Records with scene code:

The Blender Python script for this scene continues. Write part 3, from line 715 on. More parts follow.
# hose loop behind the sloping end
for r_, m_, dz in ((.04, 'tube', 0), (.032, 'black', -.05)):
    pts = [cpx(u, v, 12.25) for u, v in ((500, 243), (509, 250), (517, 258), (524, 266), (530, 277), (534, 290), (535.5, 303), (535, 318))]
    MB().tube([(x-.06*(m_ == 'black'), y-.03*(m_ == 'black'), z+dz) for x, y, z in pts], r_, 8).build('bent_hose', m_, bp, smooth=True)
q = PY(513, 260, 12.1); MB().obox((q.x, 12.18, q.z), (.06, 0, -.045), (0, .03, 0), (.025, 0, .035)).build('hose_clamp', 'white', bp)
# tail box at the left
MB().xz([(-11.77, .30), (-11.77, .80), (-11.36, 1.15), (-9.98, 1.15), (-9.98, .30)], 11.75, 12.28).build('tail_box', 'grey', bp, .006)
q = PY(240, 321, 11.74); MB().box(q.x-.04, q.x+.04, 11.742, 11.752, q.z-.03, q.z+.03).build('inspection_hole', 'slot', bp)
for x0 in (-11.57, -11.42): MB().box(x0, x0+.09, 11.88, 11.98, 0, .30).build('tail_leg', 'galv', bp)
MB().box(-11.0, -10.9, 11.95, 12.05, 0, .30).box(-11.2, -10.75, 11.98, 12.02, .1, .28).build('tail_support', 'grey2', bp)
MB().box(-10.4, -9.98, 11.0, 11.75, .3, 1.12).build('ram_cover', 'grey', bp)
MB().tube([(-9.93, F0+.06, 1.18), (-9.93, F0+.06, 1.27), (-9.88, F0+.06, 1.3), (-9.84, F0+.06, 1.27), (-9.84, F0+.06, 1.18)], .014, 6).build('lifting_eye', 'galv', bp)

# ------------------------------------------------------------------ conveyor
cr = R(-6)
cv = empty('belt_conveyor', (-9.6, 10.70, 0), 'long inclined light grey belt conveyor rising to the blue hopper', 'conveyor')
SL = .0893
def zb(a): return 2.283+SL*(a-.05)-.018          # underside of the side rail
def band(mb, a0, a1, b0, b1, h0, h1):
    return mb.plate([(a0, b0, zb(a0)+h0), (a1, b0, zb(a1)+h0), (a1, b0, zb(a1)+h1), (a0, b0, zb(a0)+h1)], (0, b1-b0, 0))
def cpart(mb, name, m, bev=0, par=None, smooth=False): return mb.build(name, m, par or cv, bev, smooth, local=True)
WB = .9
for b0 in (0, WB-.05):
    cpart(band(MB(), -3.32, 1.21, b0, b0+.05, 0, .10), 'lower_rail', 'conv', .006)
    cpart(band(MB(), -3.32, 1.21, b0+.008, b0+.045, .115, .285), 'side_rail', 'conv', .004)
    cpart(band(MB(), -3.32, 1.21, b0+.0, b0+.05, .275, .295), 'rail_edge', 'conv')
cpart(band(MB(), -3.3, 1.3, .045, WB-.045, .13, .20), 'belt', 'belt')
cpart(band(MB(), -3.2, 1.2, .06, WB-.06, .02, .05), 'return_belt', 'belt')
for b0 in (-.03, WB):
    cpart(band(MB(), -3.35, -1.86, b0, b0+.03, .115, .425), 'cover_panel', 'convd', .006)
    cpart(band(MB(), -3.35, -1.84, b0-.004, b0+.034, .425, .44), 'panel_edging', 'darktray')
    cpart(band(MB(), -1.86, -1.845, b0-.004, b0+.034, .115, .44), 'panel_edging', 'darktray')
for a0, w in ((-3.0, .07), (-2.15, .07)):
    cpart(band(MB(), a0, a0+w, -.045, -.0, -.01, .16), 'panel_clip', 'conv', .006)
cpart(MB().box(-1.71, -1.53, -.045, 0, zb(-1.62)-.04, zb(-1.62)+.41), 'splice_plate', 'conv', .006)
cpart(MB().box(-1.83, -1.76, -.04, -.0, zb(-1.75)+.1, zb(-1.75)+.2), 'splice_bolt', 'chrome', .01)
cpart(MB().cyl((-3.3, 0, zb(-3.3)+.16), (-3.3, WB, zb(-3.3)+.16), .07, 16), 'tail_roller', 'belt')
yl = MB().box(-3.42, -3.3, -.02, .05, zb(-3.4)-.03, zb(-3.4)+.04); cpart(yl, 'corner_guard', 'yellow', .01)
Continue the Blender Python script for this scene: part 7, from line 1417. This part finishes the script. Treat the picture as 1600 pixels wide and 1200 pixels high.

> TO DO
Find every line above that contains the word "this", and return each one.

> ANSWER IN FULL
The Blender Python script for this scene continues. Write part 3, from line 715 on. More parts follow.
Continue the Blender Python script for this scene: part 7, from line 1417. This part finishes the script. Treat the picture as 1600 pixels wide and 1200 pixels high.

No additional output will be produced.